OrigoDB Server is an in-memory database for dotnet written in c#. It's implemented as a replicated state machine using write ahead logging of the mutating operations. The in-memory state model is derived from the sequence of operations persisted to the log. Writes are only accepted by the primary node and syncronously replicated to each of the replica nodes.  OrigoDB has no leader election (because the effort would be massive), promotion to primary is a manual process. https://github.com/devrexlabs/origodb

Memstate

Memstate is a reimplementation/port of OrigoDB based on the same principles but with a fundamentally different approach to logging. By routing the mutating operations (commands) through an underlying stream database (eventstore, kafka, kinesis, etc) message ordering, distribution and durability are guaranteed at the logging level. The key is to apply the commands when they return from the stream database. Using this model it's possible to accept writes at any node. This is the current default behavior of a memstate cluster. In fact, each node is independent and unaware of any other nodes. https://github.com/devrexlabs/memstate   I've been thinking a few months about if it would be possible to implement leader election on top of the stream database by passing messages through the stream. Today I started thinking a bit deeper and after outlining a possible implementation it seems very plausible. In its simplest form any node could just send an ASSUME_LEADERSHIP message to the bus, the key is to use the same message channel as the commands, rejecting commands from non-leader nodes.  
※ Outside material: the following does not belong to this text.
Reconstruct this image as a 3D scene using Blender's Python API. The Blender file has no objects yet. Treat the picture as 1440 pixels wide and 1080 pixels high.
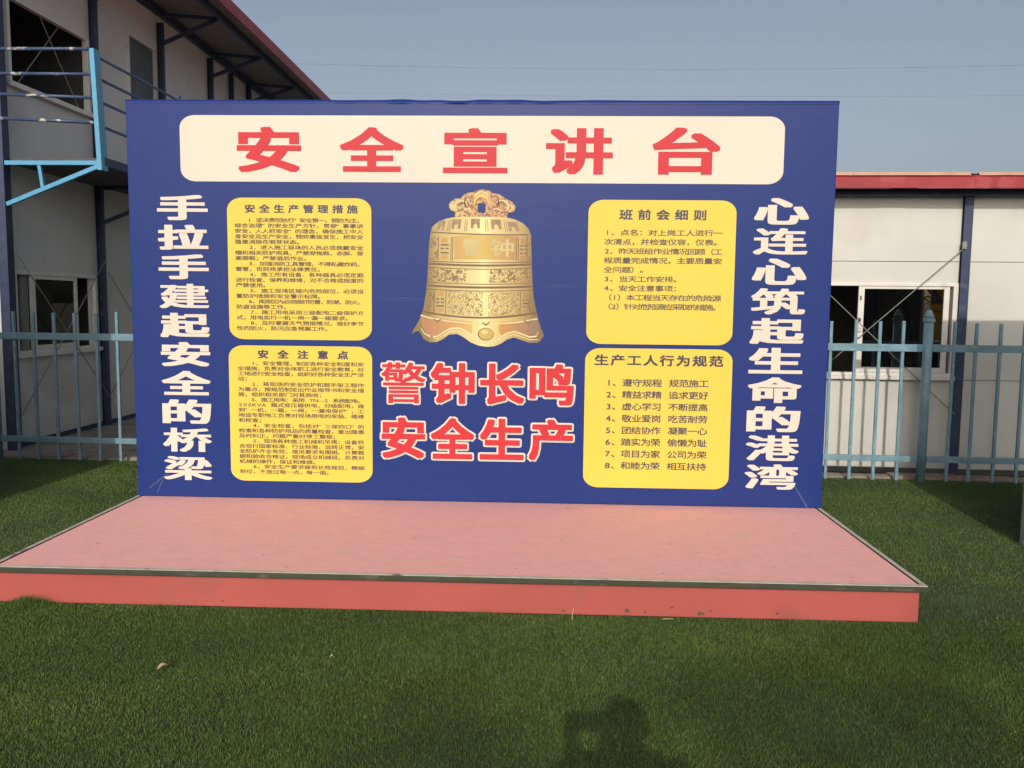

  • Is there any research in this specific area or is it too trivial?
  • For memstate, what value would having a primary + N replicas provide over the current multi-writer model? The replicas would still be updated asynchronously and could possibly lag behind. It feels like this would only sacrifice availability without any gain in consistency. Perhaps in combination with 2PC to keep the replicas in sync memstate could operate in CP mode. Now I will be thinking about how to implement 2PC over a messagebus :)
  • Could leader election over message bus be useful in other applications?
  • Could memstate in its current implementation be classified as an AP system? (Write at any node, read at any node but possibly stale results)
  • The state of a node at any given point in time is a consistent snapshot, but not necessarily the most recent one. Is there a name for  this kind of temporal inconsistency?